Cada um de nós compõe a sua história,
e cada ser em si carrega o dom de ser capaz
de ser feliz...
(Almir Sater - Renato Teixeira)


Volta e meia, leio um texto derrotista e isso sempre mexe comigo. Não por tristeza. Nem por dó. Derrotismo me incomoda, me irrita, me soa como ressaca de falsas escolhas. Ser ou não um lutador depende apenas do livre-arbítrio.
Dia destes, alguém que tem tudo para ser um vencedor me mandou um texto terrivelmente derrotista. Meu primeiro impulso foi passar a mão em sua cabeça e dar-lhe ainda mais motivos para ter dó de si mesmo. Acordei a tempo. Não por acaso. É que me lembrei de um dos meus “afilhados”, um ex-menino de rua, na luta contra o mundo das drogas.
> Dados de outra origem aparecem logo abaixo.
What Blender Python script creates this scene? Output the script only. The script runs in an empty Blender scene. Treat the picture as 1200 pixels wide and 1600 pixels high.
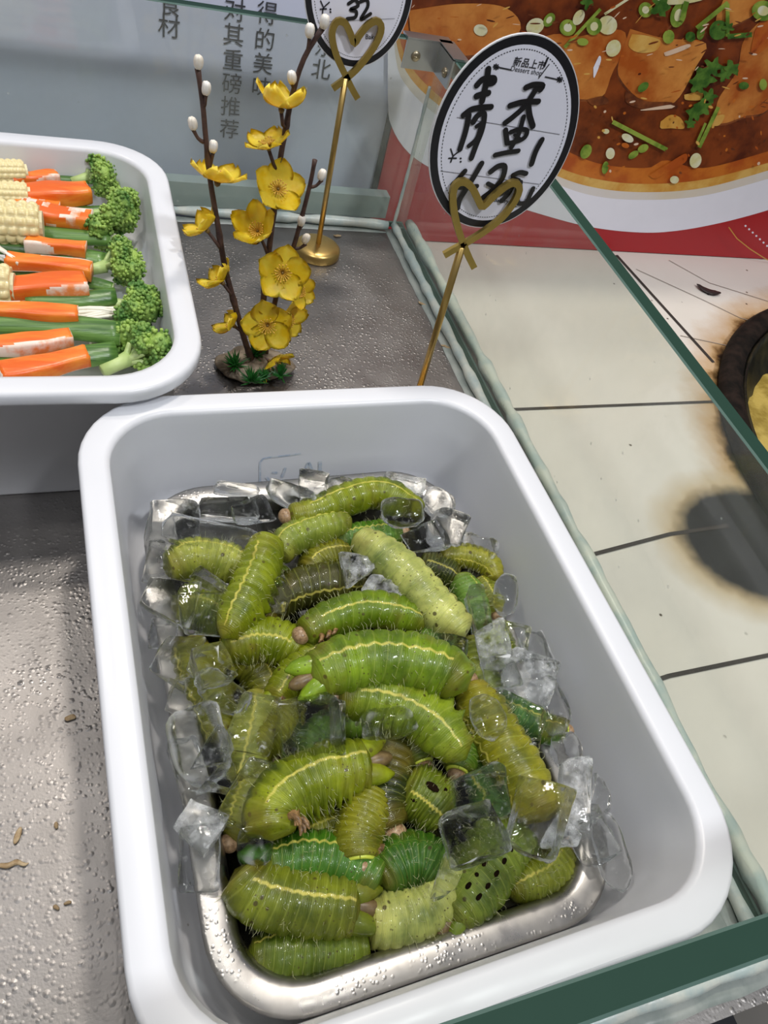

Beto era um garoto franzino de grandes olhos famintos. Desenhava o tempo todo. Mesmo quando a crise de abstinência o deixava trêmulo, seus dedos rabiscavam pássaros. Sempre vôos em direção ao infinito. Venceu o vício, voltou a freqüentar a escola. Mas não se livrou do medo quase delirante de não conseguir ir em frente. Sempre calado, seguia vivendo um dia de cada vez. Seus sonhos eram apenas os vôos dos pássaros no papel. Um dia, não voltou da escola. Numa briga com um colega, fora expulso. Sumariamente. Numa atitude preconceituosa e arbitrária a escola julgou-o e condenou-o inapto a viver em sociedade. Apenas ele. O outro garoto não tinha um passado que o condenasse. Três meses depois recebi a notícia de que ele havia morrido de overdose. Comigo, ficaram os desenhos e o sonho perdido de pássaro livre.
Sinto saudades dos tímidos e pequenos sonhos deste garoto. Saudades de um futuro que voou para o infinito. Dele não posso dizer que foi um derrotista ou culpá-lo por desistir de viver. Era apenas uma criança lutando contra o mundo e seus preconceitos.
O mesmo não posso dizer deste alguém que me escreveu e de todas as pessoas que têm muito a seu favor e escolhem trilhar caminhos que levam a lugar algum. Estes sim são responsáveis por suas escolhas. Consequentemente, únicos responsáveis pelas dores e solidão que elas trazem.
Afinal, felicidade não é um dom. Dom é ser capaz de buscá-la, de construí-la. E este, todos nós temos.